### To be done
Stop after the line with "h = h - 1.5 * (spl < 7)": repeat exactly every line before it, beginning with the first, and that line itself.

══════════════════════════════

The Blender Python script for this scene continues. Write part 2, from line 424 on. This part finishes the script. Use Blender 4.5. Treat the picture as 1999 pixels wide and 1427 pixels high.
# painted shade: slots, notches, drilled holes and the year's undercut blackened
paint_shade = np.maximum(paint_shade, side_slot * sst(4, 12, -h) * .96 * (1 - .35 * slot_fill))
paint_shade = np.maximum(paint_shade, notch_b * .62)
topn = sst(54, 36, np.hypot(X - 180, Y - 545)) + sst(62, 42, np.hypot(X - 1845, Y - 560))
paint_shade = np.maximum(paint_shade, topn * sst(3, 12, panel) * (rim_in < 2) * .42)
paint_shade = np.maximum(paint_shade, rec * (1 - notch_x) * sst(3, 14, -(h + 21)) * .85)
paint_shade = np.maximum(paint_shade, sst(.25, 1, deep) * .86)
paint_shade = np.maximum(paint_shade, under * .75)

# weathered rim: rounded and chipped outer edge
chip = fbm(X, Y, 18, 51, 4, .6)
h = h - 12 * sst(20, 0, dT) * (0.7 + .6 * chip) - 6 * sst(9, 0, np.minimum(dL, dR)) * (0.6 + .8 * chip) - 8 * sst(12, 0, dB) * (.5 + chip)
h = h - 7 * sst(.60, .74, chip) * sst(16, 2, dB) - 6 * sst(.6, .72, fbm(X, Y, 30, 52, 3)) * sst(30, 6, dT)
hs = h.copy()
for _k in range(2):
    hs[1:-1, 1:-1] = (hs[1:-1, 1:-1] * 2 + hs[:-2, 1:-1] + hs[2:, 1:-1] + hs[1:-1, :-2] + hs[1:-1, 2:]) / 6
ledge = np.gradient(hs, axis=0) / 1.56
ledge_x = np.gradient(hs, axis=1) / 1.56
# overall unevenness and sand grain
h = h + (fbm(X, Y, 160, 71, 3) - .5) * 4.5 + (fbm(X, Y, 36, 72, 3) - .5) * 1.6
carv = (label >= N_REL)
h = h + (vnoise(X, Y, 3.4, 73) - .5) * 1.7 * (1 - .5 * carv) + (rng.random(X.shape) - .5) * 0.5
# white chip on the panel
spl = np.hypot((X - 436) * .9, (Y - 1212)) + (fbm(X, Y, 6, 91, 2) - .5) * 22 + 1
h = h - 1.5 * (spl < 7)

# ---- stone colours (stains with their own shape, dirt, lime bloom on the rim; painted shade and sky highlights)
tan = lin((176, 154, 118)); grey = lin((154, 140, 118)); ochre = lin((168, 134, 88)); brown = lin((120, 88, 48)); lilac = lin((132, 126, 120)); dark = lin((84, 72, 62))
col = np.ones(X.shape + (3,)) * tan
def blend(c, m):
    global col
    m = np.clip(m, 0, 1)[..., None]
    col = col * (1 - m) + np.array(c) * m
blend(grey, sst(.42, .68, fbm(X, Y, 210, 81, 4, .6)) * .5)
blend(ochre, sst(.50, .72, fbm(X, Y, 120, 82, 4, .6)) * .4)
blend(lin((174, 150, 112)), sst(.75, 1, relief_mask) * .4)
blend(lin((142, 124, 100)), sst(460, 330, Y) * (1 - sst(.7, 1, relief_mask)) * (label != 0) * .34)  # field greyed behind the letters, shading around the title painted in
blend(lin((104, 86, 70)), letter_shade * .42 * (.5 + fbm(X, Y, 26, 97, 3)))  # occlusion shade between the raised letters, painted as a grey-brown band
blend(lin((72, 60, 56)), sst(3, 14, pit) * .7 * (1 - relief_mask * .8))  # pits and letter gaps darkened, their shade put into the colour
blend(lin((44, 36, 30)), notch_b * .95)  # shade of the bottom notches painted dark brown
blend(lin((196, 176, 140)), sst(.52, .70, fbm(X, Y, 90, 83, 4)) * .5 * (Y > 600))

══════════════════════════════

### The answer
The Blender Python script for this scene continues. Write part 2, from line 424 on. This part finishes the script. Use Blender 4.5. Treat the picture as 1999 pixels wide and 1427 pixels high.
# painted shade: slots, notches, drilled holes and the year's undercut blackened
paint_shade = np.maximum(paint_shade, side_slot * sst(4, 12, -h) * .96 * (1 - .35 * slot_fill))
paint_shade = np.maximum(paint_shade, notch_b * .62)
topn = sst(54, 36, np.hypot(X - 180, Y - 545)) + sst(62, 42, np.hypot(X - 1845, Y - 560))
paint_shade = np.maximum(paint_shade, topn * sst(3, 12, panel) * (rim_in < 2) * .42)
paint_shade = np.maximum(paint_shade, rec * (1 - notch_x) * sst(3, 14, -(h + 21)) * .85)
paint_shade = np.maximum(paint_shade, sst(.25, 1, deep) * .86)
paint_shade = np.maximum(paint_shade, under * .75)

# weathered rim: rounded and chipped outer edge
chip = fbm(X, Y, 18, 51, 4, .6)
h = h - 12 * sst(20, 0, dT) * (0.7 + .6 * chip) - 6 * sst(9, 0, np.minimum(dL, dR)) * (0.6 + .8 * chip) - 8 * sst(12, 0, dB) * (.5 + chip)
h = h - 7 * sst(.60, .74, chip) * sst(16, 2, dB) - 6 * sst(.6, .72, fbm(X, Y, 30, 52, 3)) * sst(30, 6, dT)
hs = h.copy()
for _k in range(2):
    hs[1:-1, 1:-1] = (hs[1:-1, 1:-1] * 2 + hs[:-2, 1:-1] + hs[2:, 1:-1] + hs[1:-1, :-2] + hs[1:-1, 2:]) / 6
ledge = np.gradient(hs, axis=0) / 1.56
ledge_x = np.gradient(hs, axis=1) / 1.56
# overall unevenness and sand grain
h = h + (fbm(X, Y, 160, 71, 3) - .5) * 4.5 + (fbm(X, Y, 36, 72, 3) - .5) * 1.6
carv = (label >= N_REL)
h = h + (vnoise(X, Y, 3.4, 73) - .5) * 1.7 * (1 - .5 * carv) + (rng.random(X.shape) - .5) * 0.5
# white chip on the panel
spl = np.hypot((X - 436) * .9, (Y - 1212)) + (fbm(X, Y, 6, 91, 2) - .5) * 22 + 1
h = h - 1.5 * (spl < 7)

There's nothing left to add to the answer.